Relevantly new guy here, I've played around 50 matches already and I am starting to really question this mechanic. Let me start by trying to actually express the problem.

If I understand it correctly, the combat sequence (initiative line) works as follows:
1) You and your opponent, have set your units in your preferred order.
2) By some criterion, unknown to me, the game decides which player has the first move, and his first unit takes an action.
3) From then on, the combat sequence goes on by a simple shuffling of the two player's preferred order.

Up to this point all is well, and more or less natural, though I would really prefer to see an initiative rating on the units, and the combat sequence depending solely on that. But this is a completely different story.

So, the problems begin when a unit dies and as such is removed from the combat sequence. As you all have probably noticed, when this occurs, the unit is not just simply removed from the sequence giving the opponent player two subsequent unit moves, instead it is replaced by the next-in-line unit of that player, hence keeping the turns again 1-to-1 for each player.

I am not really certain why the game developers choose to include this mechanic but it is frustrating. And it gets a lot more frustrating when the unit counts for each player change from X / X-1 to something like X / X-2.

In this situation, you might have 4 units for example and your opponent 2 and yet you play one after the other still! Besides from being completely unrealistic (suddenly the archer realizes "Oh crap all my allies are dead I should attack faster" or on the other hand your unit says "Meh we got dit, let me smoke a joint till we end this"), it works as a significant buffer to the combat advantage granted to you by killing a unit. It's as if the developers want each combat to be prolonged and always "forgiving" mistakes, which I am not certain I agree to in a strategy game.

So, what are your thoughts on this? Pardon me if it has been addressed already, I did not search thoroughly, if it has please direct me to that post and I will continue my brainstorming there.

Cheers,
Two

BrainFreeze
03-06-2013, 08:28 AM
It was discussed few times already. Basically, if this mechanic is not implemented the game turns into a "spiral of doom" for the first player to lose a unit. This has a number of bad consequences:
First - many games will lose tension even before the midgame, as with 1-2 losses game will already be decided.
Second - Many builds are unbelievably good for racking 1-2 kills early, if you want it, so this will bring balance issues, which are not easily removed.

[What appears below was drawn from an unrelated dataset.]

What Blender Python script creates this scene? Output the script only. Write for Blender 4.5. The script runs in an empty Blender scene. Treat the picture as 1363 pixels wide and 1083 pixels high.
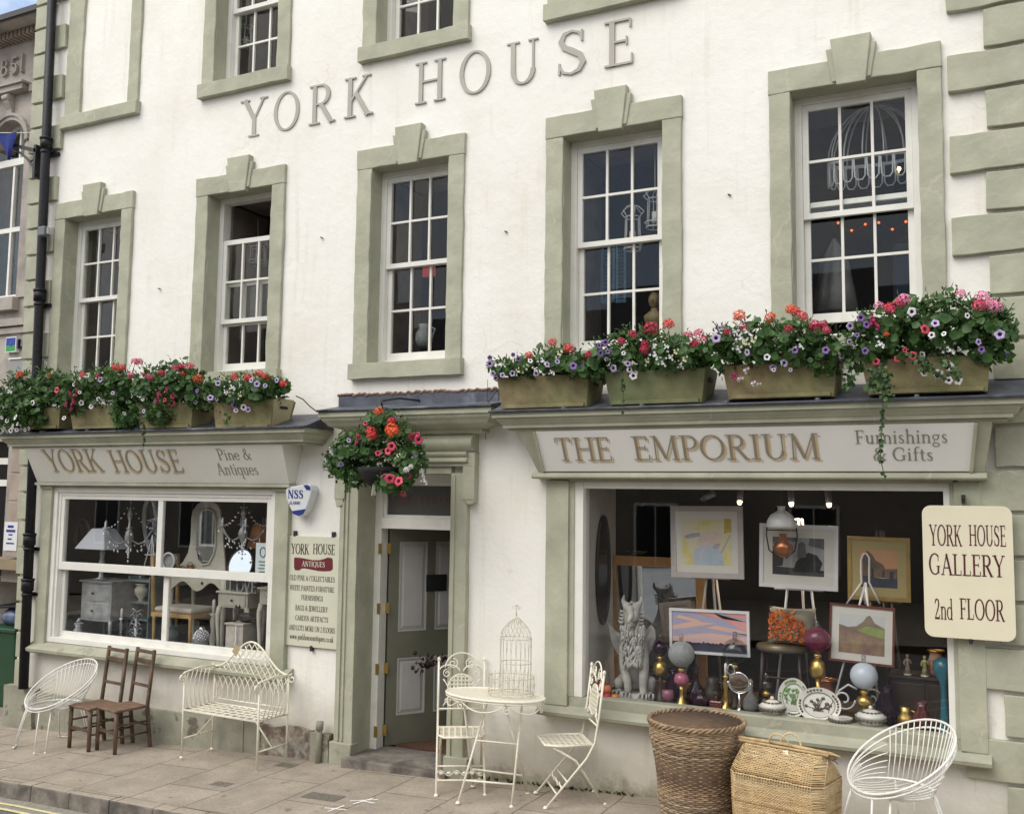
import bpy, math, random
from mathutils import Vector, Matrix, noise
R = math.radians
PI = math.pi
rnd = random.Random(7)
scene = bpy.context.scene

# ---------------------------------------------------------------- camera
IW, IH, FPX = 1363.0, 1083.0, 1300.0
CAMP = Vector((0.0, -7.6, 2.39))
_ya, _pi, _ro = R(-26.37), R(5.3), R(0.75)
_f = Vector((math.sin(_ya)*math.cos(_pi), math.cos(_ya)*math.cos(_pi), math.sin(_pi)))
_r0 = Vector((math.cos(_ya), -math.sin(_ya), 0.0))
_u0 = _r0.cross(_f)
_r = _r0*math.cos(_ro) + _u0*math.sin(_ro)
_u = -_r0*math.sin(_ro) + _u0*math.cos(_ro)
cd = bpy.data.cameras.new('camera')
cam = bpy.data.objects.new('camera', cd)
scene.collection.objects.link(cam)
cam.matrix_world = Matrix(((_r.x, _u.x, -_f.x, CAMP.x), (_r.y, _u.y, -_f.y, CAMP.y), (_r.z, _u.z, -_f.z, CAMP.z), (0, 0, 0, 1)))
cd.sensor_width = 36.0
cd.sensor_fit = 'HORIZONTAL'
cd.lens = 36.0*FPX/IW
cd.clip_start = 0.05
cd.clip_end = 3000
scene.camera = cam

# ---------------------------------------------------------------- light
SUN_EL, SUN_AZ = R(50), R(-28)      # azimuth measured from straight out of the facade, towards the left
world = bpy.data.worlds.new('World')
scene.world = world
world.use_nodes = True
nt = world.node_tree
nt.nodes.clear()
wo = nt.nodes.new('ShaderNodeOutputWorld')
bg = nt.nodes.new('ShaderNodeBackground')
sky = nt.nodes.new('ShaderNodeTexSky')
sky.sky_type = 'NISHITA'
sky.sun_disc = False
sky.sun_elevation = SUN_EL
sky.sun_rotation = PI + SUN_AZ*-1
sky.air_density = 1.0
sky.dust_density = 1.4
sky.ozone_density = 1.5
# broken bright cloud over a blue sky
tc = nt.nodes.new('ShaderNodeTexCoord')
ns = nt.nodes.new('ShaderNodeTexNoise')
ns.inputs['Scale'].default_value = 2.3
ns.inputs['Detail'].default_value = 7.0
ns.inputs['Roughness'].default_value = 0.55
cr = nt.nodes.new('ShaderNodeValToRGB')
cr.color_ramp.elements[0].position = 0.42
cr.color_ramp.elements[1].position = 0.56
mx = nt.nodes.new('ShaderNodeMixRGB')
mx.inputs[2].default_value = (8.0, 7.75, 7.3, 1)
nt.links.new(tc.outputs['Generated'], ns.inputs['Vector'])
nt.links.new(ns.outputs['Fac'], cr.inputs['Fac'])
nt.links.new(cr.outputs['Color'], mx.inputs['Fac'])
nt.links.new(sky.outputs['Color'], mx.inputs[1])
nt.links.new(mx.outputs['Color'], bg.inputs['Color'])
nt.links.new(bg.outputs['Background'], wo.inputs['Surface'])
bg.inputs['Strength'].default_value = 0.13

sl = bpy.data.lights.new('sun', 'SUN')
sun = bpy.data.objects.new('sun', sl)
scene.collection.objects.link(sun)
sl.energy = 1.25
sl.angle = R(45)
sl.color = (1.0, 0.955, 0.875)
_sd = Vector((math.sin(SUN_AZ)*math.cos(SUN_EL), -math.cos(SUN_AZ)*math.cos(SUN_EL), math.sin(SUN_EL)))
sun.rotation_euler = _sd.to_track_quat('Z', 'Y').to_euler()
scene.view_settings.view_transform = 'Standard'
scene.view_settings.look = 'None'
scene.view_settings.exposure = 0.78
scene.view_settings.gamma = 1.0
scene.cycles.max_bounces = 10
scene.cycles.transparent_max_bounces = 24
scene.cycles.glossy_bounces = 4

# ---------------------------------------------------------------- helpers
def ray(px, py):
    return _f*FPX + _r*(px-IW/2) - _u*(py-IH/2)
def at(px, py, y=0.0):
    """the point of the plane y = const seen at a pixel of the photograph -> (x, z)"""
    a = ray(px, py)
    t = (y-CAMP.y)/a.y
    return a.x*t, CAMP.z+a.z*t
def at3(px, py, y=0.0):
    x, z = at(px, py, y)
    return Vector((x, y, z))
def mpp(px, py, y):
    """metres per photo pixel at that spot"""
    return (at3(px, py, y)-CAMP).dot(_f)/FPX
def gz(x):
    """the pavement climbs gently to the right"""
    return 0.038*(x+4.2)
def gpt(px, py):
    a = ray(px, py)
    t = (0.038*4.2-CAMP.z)/(a.z-0.038*a.x)
    return a.x*t, CAMP.y+a.y*t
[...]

As to the current situation - i can advice you to maim enemy units (leave them in 1-3 HPs), not to kill them. Maiming vs killing is another dilemma, which deepens tactical possibilities, because some units are dangerous even when maimed(thrashers, for example), while others are relatively safe.

eduran
03-06-2013, 08:45 AM
A lot of board games, most notably chess, work in a similar way. It is probably counterintuitive for new players (it was for me) and makes the game less accessible. You have to get used to the idea that killing a unit is not always the best course of action. Sometimes it's better to just maim it, i.e. take down its strength to a level where it poses only little threat to your units. That way you can force your opponent to waste a turn on an ineffective unit.



It's as if the developers want each combat to be prolonged and always "forgiving" mistakes, which I am not certain I agree to in a strategy game.

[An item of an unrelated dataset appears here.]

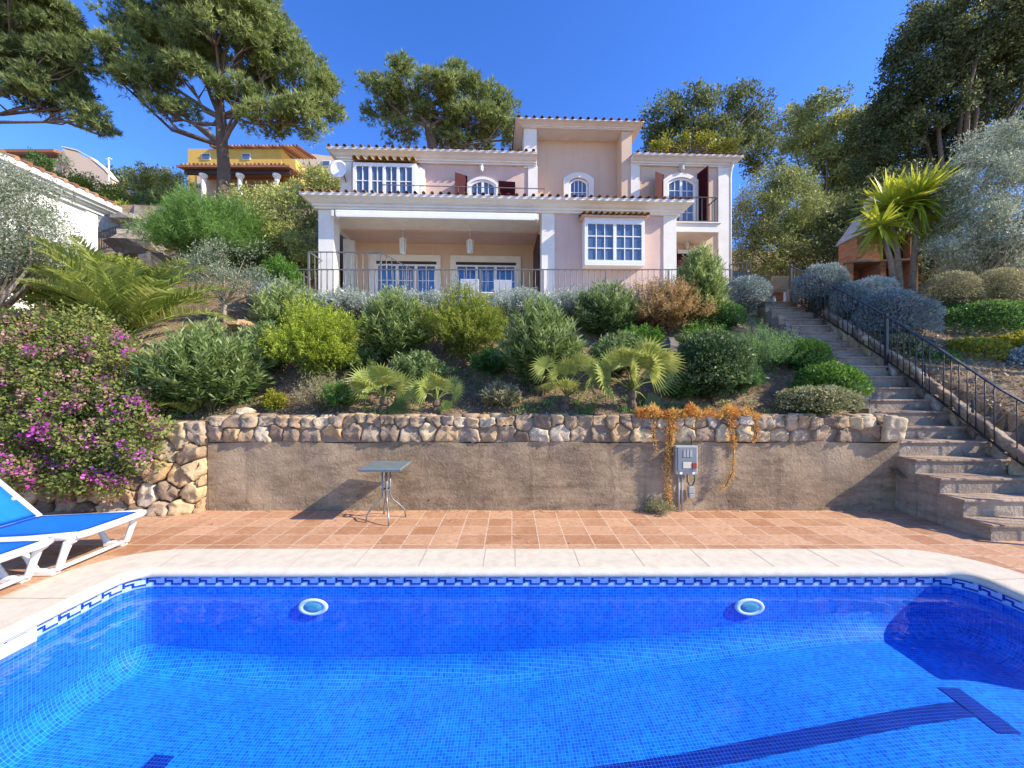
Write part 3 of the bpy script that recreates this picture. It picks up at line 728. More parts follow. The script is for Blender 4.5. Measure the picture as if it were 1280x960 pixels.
m = MB(); m.box(.045, .125, -.07, -.005, -.47, -.38); m.box(.05, .12, -.075, -.005, -.535, -.475); m.build('socket', M['box_grey'], eb, bevel=.006)
# ------------------------------------------------------------------ the villa, in its own axes: u along the front, v into the house
TH = math.radians(2.4); HO = (-5.53, 11.0, 3.85); HC, HS = math.cos(TH), math.sin(TH)
villa = tag(empty('villa', HO, TH), 'two storey salmon pink villa with cream cornices and burgundy shutters above the garden', 'house')
def hu(px, v):
    k = (px-CX)/F; return (k*(HO[1]+v*HC)-HO[0]+v*HS)/(HC-k*HS)
def hz(px, py, v):
    u = hu(px, v); Y = HO[1]+u*HS+v*HC; return CAMH+(CY-py)*Y/F-HO[2]
def hw(u, v, z): return (HO[0]+u*HC-v*HS, HO[1]+u*HS+v*HC, HO[2]+z)
def part(mb, name, mat, parent=None, **k): return mb.build(name, mat, parent or villa, **k)
def bx(u0, u1, v0, v1, z0, z1): return MB().box(u0, u1, v0, v1, z0, z1)
CORN = [(0, 0), (.22, 0), (.22, .13), (.36, .20), (.36, .33), (.50, .42), (.70, .62), (.86, .70), (.90, .74), (1, .76), (1, 1), (.2, 1.0), (.0, 1.0)]
def cornice(u0, u1, v, z0, z1, over, left=0., right=0., name='cornice'):
    "stepped eaves moulding along the front, returning along the sides by the given lengths"
    m = MB(); rows_ = []
    for o, h in CORN:
        o *= over; z = z0+(z1-z0)*h; r = []
        if left: r.append((u0-o, v+left, z))
        r += [(u0-(o if left else 0), v-o, z), (u1+(o if right else 0), v-o, z)]
        if right: r.append((u1+o, v+right, z))
        rows_.append(r)
    n = len(rows_[0]); m.add([p for r in rows_ for p in r], [(i*n+k, i*n+k+1, (i+1)*n+k+1, (i+1)*n+k) for i in range(len(rows_)-1) for k in range(n-1)])
    if not left: m.add([r[0] for r in rows_], [tuple(range(len(rows_)))[::-1]])
    if not right: m.add([r[-1] for r in rows_], [tuple(range(len(rows_)))])
    return part(m, name, M['trim'])
def tiles(u0, u1, v0, z0, v1, z1, parent=None, pitch=.235, r=.054, mat='roof', name='roof', seed=1):
    "barrel tile roof sloping from the eaves (v0, z0) up to (v1, z1)"
    rg = np.random.default_rng(seed); m = MB(); n = max(1, int((u1-u0)/pitch)); pitch = (u1-u0)/n
    L = math.hypot(v1-v0, z1-z0); ks = max(1, int(L/.38)); nv, nz = -(z1-z0)/L, (v1-v0)/L
    m.ct = .15; m.add([(u0, v0+.05, z0), (u1, v0+.05, z0), (u1, v1, z1), (u0, v1, z1)], [(0, 1, 2, 3)])
    for i in range(n):
        uc = u0+(i+.5)*pitch+rg.normal()*.006
        for k in range(ks):
            m.ct = rg.random(); a, b = k/ks, min(1, (k+1)/ks+.05/L); vs = []
            for t, rr, lift in ((a, r, .018), (b, r*.86, 0)):
                for q in (1.0, .84):
                    for j in range(7):
                        an = math.pi*j/6; h = (rr*q)*math.sin(an)+lift+.004
                        vs.append((uc+rr*q*math.cos(an), v0+(v1-v0)*t+nv*h, z0+(z1-z0)*t+nz*h))
            fs = [(j, j+1, 14+j+1, 14+j) for j in range(6)]+[(7+j+1, 7+j, 21+j, 21+j+1) for j in range(6)]+[(j+1, j, 7+j, 7+j+1) for j in range(6)]
            m.add(vs, fs)
    return part(m, name, M[mat], parent, tint=True, smooth=False)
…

I have to disagree here. The game is not forgiving of mistakes at all. Between equally skilled opponents one misstep is all it takes to decide a game. It's just that allowing a unit to get killed is not necessarily a mistake. What's more important than number of units left standing is the amount of armor and strength a team has left.

Two
03-06-2013, 09:17 AM
Yeah It seems like it. In the end the most important factor to measure a win from a loss is the sum of your armor and strength over all units on the field, compared to your opponents sum.

You make a valid point though, especially the chess example is somewhat eye-opening.

Regarding your comment on forgiving mistakes, you are right, I will take that back and actually enhance your point by saying that the win/lose chance is very very linear. A mistake anywhere along the way, will haunt you throughout the match and if your opponent doesn't do one of equal impact, then you are most probably going to lose the match. I have seen only very few abilities that seem to impact the game to such a factor that can tilt a game back to your advantage. One being the AOE whirlwind attack of the warrior upgrade (can't recall his precise title) and the second one being the leap through two targets and backstab from the Thrasher alternative (who's name I cannot recall either! :P).

Flickerdart
03-06-2013, 09:46 AM
One being the AOE whirlwind attack of the warrior upgrade (can't recall his precise title) and the second one being the leap through two targets and backstab from the Thrasher alternative (who's name I cannot recall either! :P).
Warhawk and Backbiter.

A few other abilities are pretty game-changing as well - nothing ruins your opponent's plans quite like running their armour-broken Warhawk straight into a Rain of Arrows that has puncture riding on it, or showing it out of position and behind its allied archers (so it can't just walk back to where it was) using a Strongarm.

davemo
03-06-2013, 09:47 AM
The shuffle in the initiative order is a tactical consideration you'll have to deal with when choosing whether to kill or maim a unit. This is one of many "little" tactical considerations that add up to a game with a surprising amount of depth; it's a great design decision.